As I wrote in a story on Monday, the Reds efforts to hire a new pitching coach are reaching the interviews stage some time this week while Walt Jocketty presides over meetings in Goodyear, Ariz.

A defined list of candidates isn’t known and unlike the Astros, which revealed their candidates for their managerial vacancy and the schedule for the interviews, Jocketty and the Reds aren’t likely to be as open about the process and will say little until there is a hire.

“We don’t have a timetable but we want to get it done sooner than later,” Jocketty said on Monday. “When we find the right guy, we’ll move on it.”

There isn’t a shortage of pitching coaches without teams — former A’s and Mets coach Rick Peterson expressed his interest already.

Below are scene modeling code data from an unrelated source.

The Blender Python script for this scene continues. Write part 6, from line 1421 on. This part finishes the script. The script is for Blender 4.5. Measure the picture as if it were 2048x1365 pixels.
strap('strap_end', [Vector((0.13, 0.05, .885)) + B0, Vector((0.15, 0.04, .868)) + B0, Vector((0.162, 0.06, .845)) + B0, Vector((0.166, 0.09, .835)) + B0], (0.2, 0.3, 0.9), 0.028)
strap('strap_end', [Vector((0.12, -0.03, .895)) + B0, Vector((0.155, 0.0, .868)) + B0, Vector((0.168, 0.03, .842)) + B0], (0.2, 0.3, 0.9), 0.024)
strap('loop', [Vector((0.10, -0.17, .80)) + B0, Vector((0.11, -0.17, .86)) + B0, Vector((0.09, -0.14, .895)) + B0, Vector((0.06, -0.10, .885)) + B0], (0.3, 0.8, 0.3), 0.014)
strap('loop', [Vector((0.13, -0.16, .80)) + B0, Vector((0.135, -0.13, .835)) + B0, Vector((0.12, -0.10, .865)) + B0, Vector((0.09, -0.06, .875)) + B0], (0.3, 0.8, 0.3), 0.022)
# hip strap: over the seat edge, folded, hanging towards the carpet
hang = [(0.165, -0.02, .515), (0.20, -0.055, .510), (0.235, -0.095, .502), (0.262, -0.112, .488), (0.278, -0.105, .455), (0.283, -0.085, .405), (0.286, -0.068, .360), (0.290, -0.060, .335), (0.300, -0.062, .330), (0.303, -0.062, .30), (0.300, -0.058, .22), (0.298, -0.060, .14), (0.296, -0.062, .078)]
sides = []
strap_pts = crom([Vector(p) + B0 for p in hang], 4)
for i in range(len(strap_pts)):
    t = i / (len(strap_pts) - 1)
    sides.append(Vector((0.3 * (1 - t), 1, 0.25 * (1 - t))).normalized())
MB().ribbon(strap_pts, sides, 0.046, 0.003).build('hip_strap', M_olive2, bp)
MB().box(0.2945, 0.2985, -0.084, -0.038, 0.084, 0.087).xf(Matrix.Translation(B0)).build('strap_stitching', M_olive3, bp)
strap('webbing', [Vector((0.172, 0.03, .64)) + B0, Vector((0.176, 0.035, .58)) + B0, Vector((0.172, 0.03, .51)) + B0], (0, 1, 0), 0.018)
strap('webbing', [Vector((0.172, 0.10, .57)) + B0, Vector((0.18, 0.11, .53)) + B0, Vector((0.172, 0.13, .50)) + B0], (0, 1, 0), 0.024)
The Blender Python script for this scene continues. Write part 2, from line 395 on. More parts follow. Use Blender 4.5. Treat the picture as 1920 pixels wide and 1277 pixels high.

Former Diamondbacks coach Bryan Price is also out there. As is Chris Bosio, who was the Brewers interim coach this season and until a couple of years ago, was in the Reds minor league system as the coach with Double-A Chattanooga. To the best of my knowledge, former Braves pitching guru Leo Mazzone hasn’t worked in baseball since he was let go by the Orioles. Carl Willis was just fired by the Indians but once presided over pitchers like Cliff Lee and CC Sabathia.

Of course, everyone is waiting to see what Dave Duncan does with the Cardinals.

Inside the organization, Ted Power worked with several members of the staff already at Triple-A Louisville. There is pitching coordinator Mack Jenkins. And then there is Mario Soto, who is well liked but has previously resisted the idea of being a full time coach in the Majors.

Of all the candidates, Duncan would likely be the most costly. It’d be like shelling out millions on a free agent player. You have to wonder what implications that would have on the payroll and the ability to add or keep players. Would that be worth it to you?

In the latest installment of “Fans play the GM,” who would you hire?